The tendency to fling mud was checked in the twentieth century somewhat by traditional media, whom the authors say maintained a moral compass of sorts under the umbrella of professional journalism. But the internet and social media have given rise to a new crop of “journalists” with no such professional expectation, only a desire for fame powered by bias.

 

The authors work their way through the seven digital swords—the weapons of digital assassination. Each chapter overflows with case studies, many of them famous or infamous. They are:

1.     New Media Mayhem: from the printing press on, new media has been a disruptive force.

2.     Silent Slashers: anonymous attackers that exploit the reach and speed of the internet while not identifying themselves.

3.     Evil Clones: people pretending to be someone in the know or a person of authority, when in fact they are not.

4.     Human Flesh Search Engines: Crowd sourcing public opinion and relying on popular search engine results to push a story. A nod here to Google, who now posts SERPs by popular posting regardless of fact or fiction.

5.     Jihad by Proxy: organizations pretending to have pure motives that in fact are causal or political. They include sponsored news organizations such as the Huffington Post (left) and the Franklin Center for Government and Public Integrity (right) that are actually fronts for political ideologies.

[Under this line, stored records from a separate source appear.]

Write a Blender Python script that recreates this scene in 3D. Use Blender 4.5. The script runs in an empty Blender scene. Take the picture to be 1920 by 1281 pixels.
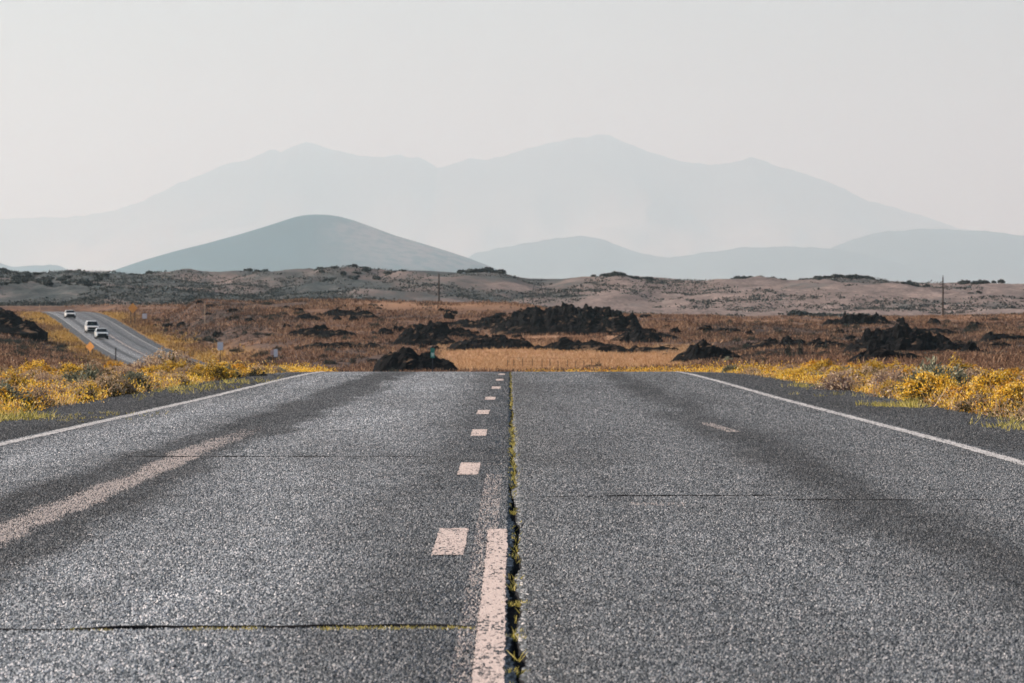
import bpy, math, random
import numpy as np
from mathutils import Vector, noise as mnoise

R = math.radians
scene = bpy.context.scene
col = scene.collection

# ------------------------------------------------------------------ camera
FPX = 10667.0                      # focal length in photo pixels (200 mm on 36 mm, 1920 px wide)
CAM_H = 0.97
HOR = 600.0                        # eye level row in the photograph
cam_d = bpy.data.cameras.new("camera")
cam = bpy.data.objects.new("camera", cam_d)
col.objects.link(cam)
cam.location = (0, 0, CAM_H)
cam.rotation_euler = (R(90) - math.atan((640.5 - HOR) / FPX), 0, 0)
cam_d.lens = 200
cam_d.sensor_width = 36
cam_d.clip_start = 0.1
cam_d.clip_end = 200000
cam_d.dof.use_dof = True
cam_d.dof.focus_distance = 36
cam_d.dof.aperture_fstop = 200 / 8.5
scene.camera = cam

# ------------------------------------------------------------------ sky, sun, exposure
SUN_AZ, SUN_EL = R(-78), R(30)     # measured from +Y towards +X
world = bpy.data.worlds.new("World")
scene.world = world
world.use_nodes = True
wn = world.node_tree
wn.nodes.clear()
sky = wn.nodes.new("ShaderNodeTexSky")
sky.sky_type = 'NISHITA'
sky.sun_disc = False
sky.sun_elevation = SUN_EL
sky.sun_rotation = SUN_AZ
sky.altitude = 1500
sky.air_density = 1.0
sky.dust_density = 3.0
sky.ozone_density = 0.15
bg = wn.nodes.new("ShaderNodeBackground")
bg.inputs["Strength"].default_value = 0.065
wo = wn.nodes.new("ShaderNodeOutputWorld")
wn.links.new(sky.outputs[0], bg.inputs[0])
wn.links.new(bg.outputs[0], wo.inputs[0])

sun_d = bpy.data.lights.new("sun", 'SUN')
sun_d.energy = 4.8
sun_d.angle = R(0.5)
sun_d.color = (1.0, 0.89, 0.775)
sun = bpy.data.objects.new("sun", sun_d)
col.objects.link(sun)
sdir = Vector((math.sin(SUN_AZ) * math.cos(SUN_EL), math.cos(SUN_AZ) * math.cos(SUN_EL), math.sin(SUN_EL)))
sun.rotation_euler = sdir.to_track_quat('Z', 'Y').to_euler()
sun.location = (-60, 40, 80)

scene.view_settings.view_transform = 'Standard'
scene.view_settings.look = 'None'
scene.view_settings.exposure = 1.0
scene.view_settings.gamma = 1.0
scene.render.engine = 'CYCLES'
scene.cycles.volume_bounces = 2
scene.cycles.max_bounces = 6
scene.cycles.diffuse_bounces = 3
scene.cycles.use_denoising = True

rng = np.random.default_rng(7)
random.seed(7)


# ------------------------------------------------------------------ helpers
def px(u, v, y):
    """A point of the place at distance y that the photograph shows at pixel (u, v)."""
    return Vector(((u - 960) / FPX * y, y, CAM_H - (v - HOR) / FPX * y))


def smooth(a, b, x):
    t = np.clip((x - a) / (b - a), 0, 1)
    return t * t * (3 - 2 * t)


def _hash(ix, iy, seed):
    h = (ix.astype(np.int64) * 374761393 + iy.astype(np.int64) * 668265263 + seed * 982451653) & 0x7fffffff
    h = ((h ^ (h >> 13)) * 1274126177) & 0x7fffffff
    return ((h ^ (h >> 16)) & 0xffff) / 65535.0


def vnoise(x, y, seed=0):
    ix, iy = np.floor(x), np.floor(y)
    fx, fy = x - ix, y - iy
    fx, fy = fx * fx * (3 - 2 * fx), fy * fy * (3 - 2 * fy)
    a, b = _hash(ix, iy, seed), _hash(ix + 1, iy, seed)
    c, d = _hash(ix, iy + 1, seed), _hash(ix + 1, iy + 1, seed)
    return (a + (b - a) * fx) * (1 - fy) + (c + (d - c) * fx) * fy - 0.5


def fbm(x, y, octaves=4, seed=0):
    s, a = 0, 1.0
    for k in range(octaves):
        s = s + a * vnoise(x * 2 ** k + 17.3 * k, y * 2 ** k + 5.1 * k, seed + k)
        a *= 0.5
    return s


def mesh_np(name, verts, faces, mat=None, parent=None, smooth_shade=False, attrs=None, mats=None, midx=None):
    me = bpy.data.meshes.new(name)
    verts = np.asarray(verts, dtype=np.float64).reshape(-1, 3)
    if isinstance(faces, np.ndarray):
        k = faces.shape[1]
        me.vertices.add(len(verts))
        me.vertices.foreach_set("co", verts.astype(np.float32).ravel())
        me.loops.add(faces.size)
        me.loops.foreach_set("vertex_index", faces.astype(np.int32).ravel())
        me.polygons.add(len(faces))
        me.polygons.foreach_set("loop_start", np.arange(0, faces.size, k, dtype=np.int32))
        me.update(calc_edges=True)
    else:
        me.from_pydata([tuple(v) for v in verts], [], faces)
        me.update()
    for m in (mats or ([mat] if mat else [])):
        me.materials.append(m)
    if midx is not None:
        me.polygons.foreach_set("material_index", np.asarray(midx, dtype=np.int32))
    if smooth_shade:
        me.polygons.foreach_set("use_smooth", np.ones(len(me.polygons), dtype=bool))
    for k, a in (attrs or {}).items():
        at = me.attributes.new(k, 'FLOAT', 'POINT')
        at.data.foreach_set("value", np.asarray(a, dtype=np.float32).ravel())
    o = bpy.data.objects.new(name, me)
    col.objects.link(o)
    if parent:
        o.parent = parent
    return o


def grid_faces(nr, nc):
    i = np.arange(nr * nc).reshape(nr, nc)
    return np.stack([i[:-1, :-1], i[:-1, 1:], i[1:, 1:], i[1:, :-1]], -1).reshape(-1, 4)


def structure(o):
    o["kind"] = "structure"
    return o


def stuff(o, label, cat):
    o["kind"] = "stuff"
    o["label"] = label
    o["category"] = cat
    return o


def tag(o, label, cat, group=None):
    o["label"] = label
    o["category"] = cat
    if group:
        o["group"] = group
    return o


def empty(name, loc=(0, 0, 0), rz=0.0):
    o = bpy.data.objects.new(name, None)
    o.empty_display_size = 0.2
    col.objects.link(o)
    o.location = loc
    o.rotation_euler = (0, 0, rz)
    return o


class MB:
    """Collects boxes, tubes and discs into one mesh."""

    def __init__(self):
        self.v, self.f = [], []

    def add(self, v, f):
        n = len(self.v)
        self.v += [tuple(p) for p in v]
        self.f += [tuple(i + n for i in q) for q in f]
        return self

    def box(self, c, s, rot=None):
        c = Vector(c)
        vs = []
        for dz in (-1, 1):
            for dx, dy in ((-1, -1), (1, -1), (1, 1), (-1, 1)):
                p = Vector((dx * s[0] / 2, dy * s[1] / 2, dz * s[2] / 2))
                if rot is not None:
                    p = rot @ p
                vs.append(c + p)
        return self.add(vs, [(3, 2, 1, 0), (4, 5, 6, 7), (0, 1, 5, 4), (1, 2, 6, 5), (2, 3, 7, 6), (3, 0, 4, 7)])

    def tube(self, pts, radii, n=8):
        pts = [Vector(p) for p in pts]
        rings = []
        for k, p in enumerate(pts):
            d = (pts[min(k + 1, len(pts) - 1)] - pts[max(k - 1, 0)]).normalized()
            a = d.orthogonal().normalized()
            b = d.cross(a)
            rr = radii[k] if isinstance(radii, (list, tuple)) else radii
            rings.append([p + (a * math.cos(t) + b * math.sin(t)) * rr for t in [2 * math.pi * j / n for j in range(n)]])
        vs = [q for r in rings for q in r]
        fs = []
        for k in range(len(pts) - 1):
            for j in range(n):
                fs.append((k * n + j, k * n + (j + 1) % n, (k + 1) * n + (j + 1) % n, (k + 1) * n + j))
        fs.append(tuple(range(n - 1, -1, -1)))
        fs.append(tuple((len(pts) - 1) * n + j for j in range(n)))
        return self.add(vs, fs)

    def build(self, name, mat, parent=None, smooth_shade=False):
        return mesh_np(name, self.v, self.f, mat, parent, smooth_shade)


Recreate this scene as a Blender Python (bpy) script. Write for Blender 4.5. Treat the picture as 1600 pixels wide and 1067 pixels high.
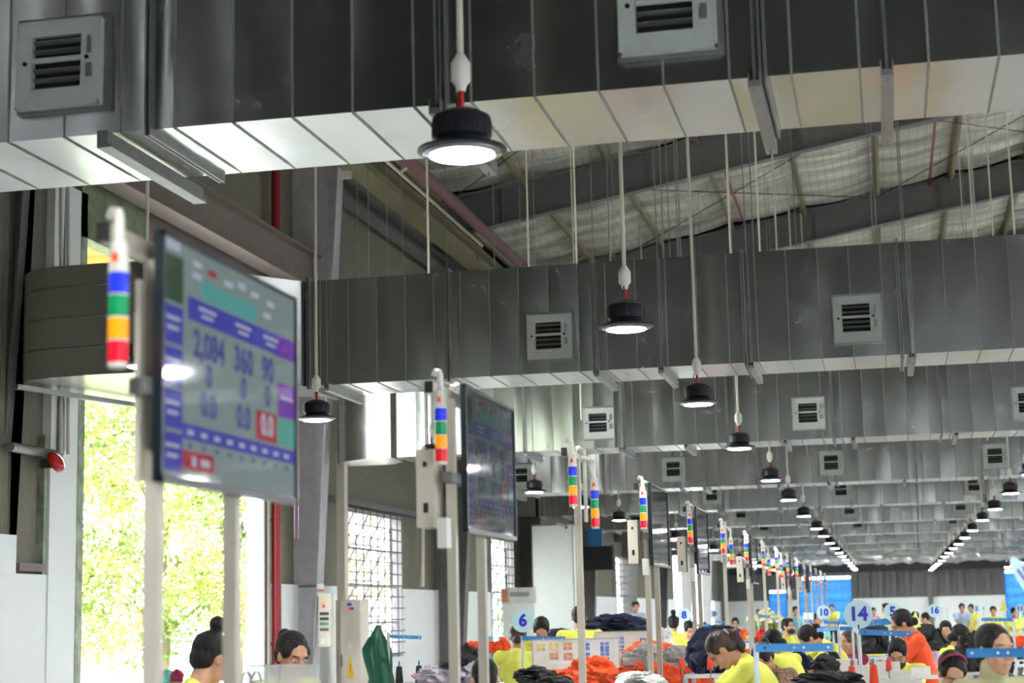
import bpy, math, random
from mathutils import Vector, Matrix, noise, Quaternion
R = math.radians
random.seed(7)
sc = bpy.context.scene
for o in list(bpy.data.objects): bpy.data.objects.remove(o)
C = sc.collection
# ---------------------------------------------------------------- camera (world: Y runs down the hall, X to the right)
F, VX, VY, SL, CH = 2700., 1393., 950., -.0235, 1.65
_a = Vector((VX-800, -(VY-533.5), -F)); _b = Vector((VX-799, -(VY-533.5+SL), -F))
AZ = _b.cross(_a).normalized(); AY = _a.normalized(); AX = AY.cross(AZ)
cam_d = bpy.data.cameras.new('camera'); cam = bpy.data.objects.new('camera', cam_d); C.objects.link(cam)
cam_d.sensor_width = 36; cam_d.lens = F/1600*36; cam_d.clip_end = 500; cam_d.clip_start = .1
M3 = Matrix((AX, AY, AZ))          # rows: world axes in camera coordinates -> camera-to-world
cam.matrix_world = Matrix.Translation((0, 0, CH)) @ M3.to_4x4()
cam_d.dof.use_dof = True; cam_d.dof.focus_distance = 14.; cam_d.dof.aperture_fstop = 3.0
sc.camera = cam
def ray(px, py):
    v = Vector((px-800, -(py-533.5), -F)); return Vector((v.dot(AX), v.dot(AY), v.dot(AZ)))
def at(px, py, Y):
    r = ray(px, py); p = r*(Y/r.y); p.z += CH; return p
# ---------------------------------------------------------------- light, world, exposure
w = bpy.data.worlds.new('world'); sc.world = w; w.use_nodes = True
bg = w.node_tree.nodes['Background']; bg.inputs[0].default_value = (.86, .93, 1, 1); bg.inputs[1].default_value = 4.6
sun_d = bpy.data.lights.new('sun', 'SUN'); sun_d.energy = 13; sun_d.angle = R(1.5); sun_d.color = (1, .95, .85)
sun = bpy.data.objects.new('sun', sun_d); C.objects.link(sun); sun.rotation_euler = (R(28), R(14), 0)
LAMP = 125.
vs = sc.view_settings; vs.view_transform = 'Standard'; vs.look = 'None'; vs.gamma = 1; vs.use_curve_mapping = False
vs.exposure = 1.42
sc.cycles.use_denoising = True
sc.cycles.max_bounces = 8; sc.cycles.diffuse_bounces = 4; sc.cycles.glossy_bounces = 4; sc.cycles.transparent_max_bounces = 8
sc.cycles.sample_clamp_indirect = 8
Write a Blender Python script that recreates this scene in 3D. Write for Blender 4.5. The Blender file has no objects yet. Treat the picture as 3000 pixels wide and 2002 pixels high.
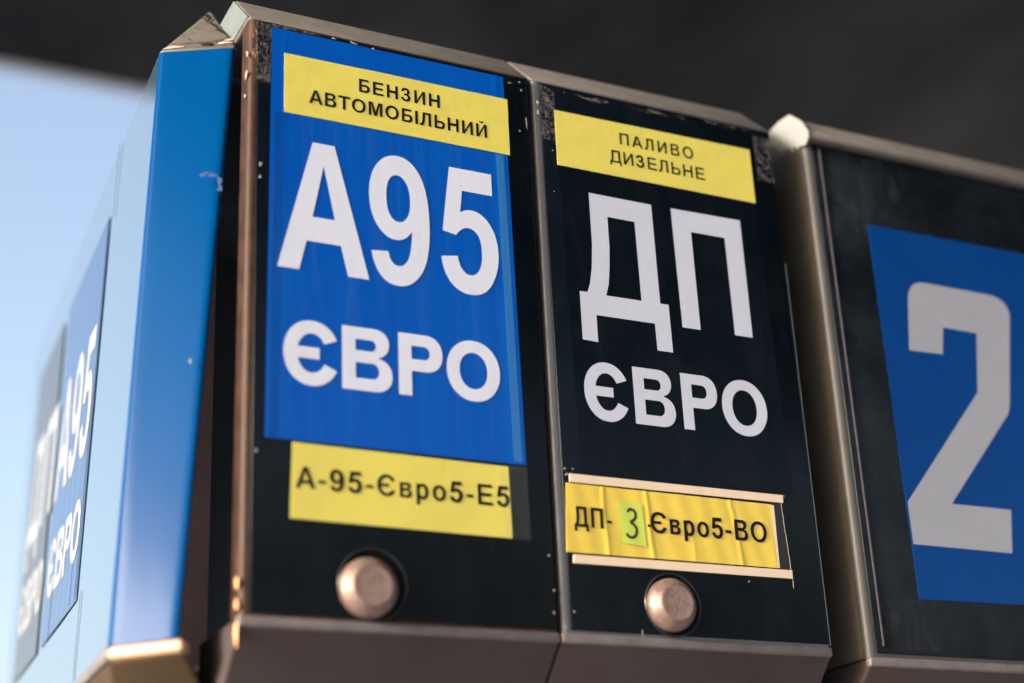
import bpy, bmesh, math, random
from mathutils import Vector, Matrix
from mathutils.geometry import tessellate_polygon

scene = bpy.context.scene
COL = scene.collection
random.seed(7)

# ------------------------------------------------------------------ camera
CAM_R = [[0.8964939, -0.4408031, -0.044625], [-0.1261823, -0.3505726, 0.9279962], [-0.4247079, -0.826312, -0.3699077]]
CAM_C = [-0.34018, -1.103534, 1.748962]
cd = bpy.data.cameras.new("camera")
cam = bpy.data.objects.new("camera", cd)
COL.objects.link(cam)
M = Matrix(CAM_R).transposed().to_4x4()
M.translation = Vector(CAM_C)
cam.matrix_world = M
cd.sensor_width = 36.0
cd.lens = 56.4
cd.clip_start = 0.05
cd.clip_end = 2000
cd.dof.use_dof = True
cd.dof.focus_distance = 1.385
cd.dof.aperture_fstop = 1.9
cd.dof.aperture_blades = 0
scene.camera = cam

# ------------------------------------------------------------------ light
SUN_EL, SUN_AZ = math.radians(13), math.radians(262)      # azimuth clockwise from +Y
w = bpy.data.worlds.new("World"); scene.world = w; w.use_nodes = True
nt = w.node_tree; nt.nodes.clear()
sky = nt.nodes.new("ShaderNodeTexSky"); sky.sky_type = 'NISHITA'; sky.sun_disc = False
sky.sun_elevation = SUN_EL; sky.sun_rotation = SUN_AZ
sky.air_density = 0.75; sky.dust_density = 5.5; sky.ozone_density = 0.0
bg = nt.nodes.new("ShaderNodeBackground"); bg.inputs[1].default_value = 0.15
wo = nt.nodes.new("ShaderNodeOutputWorld")
nt.links.new(sky.outputs[0], bg.inputs[0]); nt.links.new(bg.outputs[0], wo.inputs[0])
sd = bpy.data.lights.new("sun", 'SUN'); sd.energy = 1.5; sd.angle = math.radians(12); sd.color = (1.0, 0.94, 0.89)
sun = bpy.data.objects.new("sun", sd); COL.objects.link(sun)
sdir = Vector((math.sin(SUN_AZ) * math.cos(SUN_EL), math.cos(SUN_AZ) * math.cos(SUN_EL), math.sin(SUN_EL)))
sun.rotation_euler = sdir.to_track_quat('Z', 'Y').to_euler()
sun.location = (0, 0, 12)
scene.view_settings.view_transform = 'Standard'
scene.view_settings.look = 'None'
scene.view_settings.exposure = 1.85
scene.view_settings.gamma = 1.0
scene.cycles.max_bounces = 8
scene.cycles.transparent_max_bounces = 12

# ------------------------------------------------------------------ materials
def mat(name, col, rough=.5, metal=0., spec=.5, coat=0., noise=None, bump=None, vary_rough=0.):
    """noise=(scale, amount, second colour)  bump=(scale, strength, stretch)"""
    m = bpy.data.materials.new(name); m.use_nodes = True
    t = m.node_tree; b = t.nodes["Principled BSDF"]
    b.inputs["Base Color"].default_value = (*col, 1); b.inputs["Roughness"].default_value = rough
    b.inputs["Metallic"].default_value = metal; b.inputs["Specular IOR Level"].default_value = spec
    b.inputs["Coat Weight"].default_value = coat; b.inputs["Coat Roughness"].default_value = .06
    tc = t.nodes.new("ShaderNodeTexCoord")
    if noise:
        n = t.nodes.new("ShaderNodeTexNoise"); n.inputs["Scale"].default_value = noise[0]
        n.inputs["Detail"].default_value = 8; n.inputs["Roughness"].default_value = .65
        if len(noise) > 3:
            mp0 = t.nodes.new("ShaderNodeMapping"); mp0.inputs["Scale"].default_value = noise[3]
            t.links.new(tc.outputs["Object"], mp0.inputs[0]); t.links.new(mp0.outputs[0], n.inputs["Vector"])
        else: t.links.new(tc.outputs["Object"], n.inputs["Vector"])
        r = t.nodes.new("ShaderNodeValToRGB"); r.color_ramp.elements[0].position = .42; r.color_ramp.elements[1].position = .72
        t.links.new(n.outputs["Fac"], r.inputs[0])
        mx = t.nodes.new("ShaderNodeMix"); mx.data_type = 'RGBA'
        mul = t.nodes.new("ShaderNodeMath"); mul.operation = 'MULTIPLY'; mul.inputs[1].default_value = noise[1]
        t.links.new(r.outputs[0], mul.inputs[0]); t.links.new(mul.outputs[0], mx.inputs[0])
        mx.inputs[6].default_value = (*col, 1); mx.inputs[7].default_value = (*noise[2], 1)
        t.links.new(mx.outputs[2], b.inputs["Base Color"])
        if vary_rough:
            ma = t.nodes.new("ShaderNodeMath"); ma.operation = 'MULTIPLY_ADD'
            ma.inputs[1].default_value = vary_rough; ma.inputs[2].default_value = rough
            t.links.new(r.outputs[0], ma.inputs[0]); t.links.new(ma.outputs[0], b.inputs["Roughness"])
    if bump:
        mp = t.nodes.new("ShaderNodeMapping"); mp.inputs["Scale"].default_value = bump[2] if len(bump) > 2 else (1, 1, 1)
        t.links.new(tc.outputs["Object"], mp.inputs[0])
        n2 = t.nodes.new("ShaderNodeTexNoise"); n2.inputs["Scale"].default_value = bump[0]; n2.inputs["Detail"].default_value = 5
        t.links.new(mp.outputs[0], n2.inputs["Vector"])
        bp = t.nodes.new("ShaderNodeBump"); bp.inputs["Strength"].default_value = bump[1]; bp.inputs["Distance"].default_value = .002
        t.links.new(n2.outputs["Fac"], bp.inputs["Height"]); t.links.new(bp.outputs[0], b.inputs["Normal"])
    return m

def flecks(name, col, scale, lo, hi, alpha, stretch=(1, 1, 1), distort=0.):
    """thin residue: opaque only in noisy flecks"""
    m = bpy.data.materials.new(name); m.use_nodes = True
    t = m.node_tree; b = t.nodes["Principled BSDF"]
    b.inputs["Base Color"].default_value = (*col, 1); b.inputs["Roughness"].default_value = .8
    b.inputs["Specular IOR Level"].default_value = .2
    tc = t.nodes.new("ShaderNodeTexCoord"); mp = t.nodes.new("ShaderNodeMapping"); mp.inputs["Scale"].default_value = stretch
    n = t.nodes.new("ShaderNodeTexNoise"); n.inputs["Scale"].default_value = scale; n.inputs["Detail"].default_value = 9
    n.inputs["Roughness"].default_value = .75; n.inputs["Distortion"].default_value = distort
    r = t.nodes.new("ShaderNodeValToRGB"); r.color_ramp.elements[0].position = lo; r.color_ramp.elements[1].position = hi
    r.color_ramp.elements[1].color = (alpha, alpha, alpha, 1)
    t.links.new(tc.outputs["Object"], mp.inputs[0]); t.links.new(mp.outputs[0], n.inputs["Vector"])
    t.links.new(n.outputs["Fac"], r.inputs[0]); t.links.new(r.outputs[0], b.inputs["Alpha"])
    return m

def film(name, col, alpha, rough=.08):
    m = bpy.data.materials.new(name); m.use_nodes = True
    b = m.node_tree.nodes["Principled BSDF"]
    b.inputs["Base Color"].default_value = (*col, 1); b.inputs["Roughness"].default_value = rough
    b.inputs["Alpha"].default_value = alpha
    return m

BLACK = mat("black_gloss_panel", (.0018, .0042, .0085), .17, spec=.12, noise=(14, .5, (.005, .008, .013)), bump=(60, .012), vary_rough=.12)
BLACK3 = mat("black_dusty_panel", (.0032, .0055, .009), .22, spec=.15, noise=(9, .8, (.014, .019, .028)), bump=(60, .02), vary_rough=.2)
EDGE = mat("blue_grey_edge", (.11, .115, .135), .36, metal=.5, noise=(40, .5, (.07, .08, .10)), vary_rough=.15)
BODY = mat("dark_housing_paint", (.030, .026, .026), .34, noise=(30, .5, (.05, .036, .03)), vary_rough=.15)
COPPER = mat("brown_housing_edge", (.022, .013, .011), .42, spec=.16, noise=(60, .8, (.060, .026, .018)), vary_rough=.15)
SIDE = mat("grey_brown_side", (.075, .070, .066), .6, spec=.15, noise=(20, .6, (.05, .046, .043)))
TAUPE = mat("taupe_cover_paint", (.130, .127, .130), .55, metal=.05, noise=(28, .9, (.080, .074, .074)), bump=(160, .05), vary_rough=.15)
TAUPE_LOW = mat("taupe_lower_shaded", (.043, .035, .040), .5, metal=.0, noise=(12, .9, (.036, .020, .024)), bump=(140, .05), vary_rough=.15)  # darker than the top covers: shade of the down-facing slope painted in
SATIN = mat("satin_metal", (.056, .056, .061), .5, metal=.1, spec=.35, noise=(40, .7, (.040, .039, .042)), bump=(90, .04))
STEEL = mat("button_steel", (.27, .195, .18), .5, metal=.6, noise=(90, .8, (.17, .115, .10)), bump=(260, .25))
STEEL_FACE = mat("button_face_steel", (.245, .178, .172), .62, metal=.3, noise=(150, .9, (.16, .11, .105)), bump=(400, .35))
RUBBER = mat("black_ring", (.02, .021, .022), .3)
RECESS_SHADE = mat("recess_shade", (.0015, .002, .003), .6, spec=.1)
BLUE = mat("blue_vinyl", (.0, .066, .41), .28, spec=.2, noise=(16, .5, (.0, .098, .47), (3.5, 1, .35)), bump=(16, .05, (3, 1, .35)))
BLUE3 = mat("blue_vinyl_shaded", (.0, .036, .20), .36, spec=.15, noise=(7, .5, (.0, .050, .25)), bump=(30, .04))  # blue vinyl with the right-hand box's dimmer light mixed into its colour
BLUE_BOX = mat("blue_painted_side", (.0, .042, .165), .2, spec=.036, noise=(5, .5, (.0, .050, .19)), bump=(4, .5, (1, 1, .4)))
BLUE_FACE = mat("pale_blue_glossy_face", (.045, .095, .16), .07, coat=1.0, noise=(8, .4, (.055, .105, .17)), bump=(8, .02))
WHITE = mat("white_vinyl", (.53, .60, .79), .38, spec=.25, noise=(25, .45, (.48, .545, .72)), bump=(16, .04, (3, 1, .35)))
WHITE2 = mat("white_vinyl_dimmed", (.44, .50, .665), .38, spec=.25, noise=(25, .5, (.39, .45, .60)), bump=(16, .04, (3, 1, .35)))  # white vinyl darkened for the light falling off to the right
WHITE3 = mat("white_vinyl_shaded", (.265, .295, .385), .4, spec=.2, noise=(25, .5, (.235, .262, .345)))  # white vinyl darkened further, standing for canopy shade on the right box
YEL = mat("yellow_paper_label", (.575, .535, .115), .42, spec=.25, noise=(30, .6, (.52, .48, .13)), bump=(110, .12))
YEL2 = mat("yellow_laminated_label", (.64, .50, .060), .34, coat=.2, noise=(30, .5, (.58, .44, .055)), bump=(60, .1))
YELPALE = mat("crease_glare", (.88, .76, .32), .3)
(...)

6.     Truth Remix: the authors describe this weapon as “ordinary human imperfection that can be exaggerated, turning commonplace failings and vices into horrendous crimes.”

7.     Clandestine Combat: Outright stealing or hacking of information for purposes of destruction.

 

Crisis managers and communication directors should take notes while reading. Any crisis plan should include strategies for combatting the weapons of digital destruction. Know your enemy, because as the authors say, “a third of the world has a lot of laws, a third has some laws, and a third of the world has no laws.”

Today, servers in countries with no laws can be used to hack, lie, steal, and kill, and there isn’t a whole lot that can be done to prevent it. In addition to mounting a call to prepare and understand, the authors remind us that the law hasn’t quite caught up with digital destruction yet. Even though you could sue the New York Times for a letter to the editor defaming you, you can’t take any action about a comment left on a blog at nytimes.com. Don’t think the digital assassins out there don’t know that. Gird your loins, lest you be the next victim of digital assassination.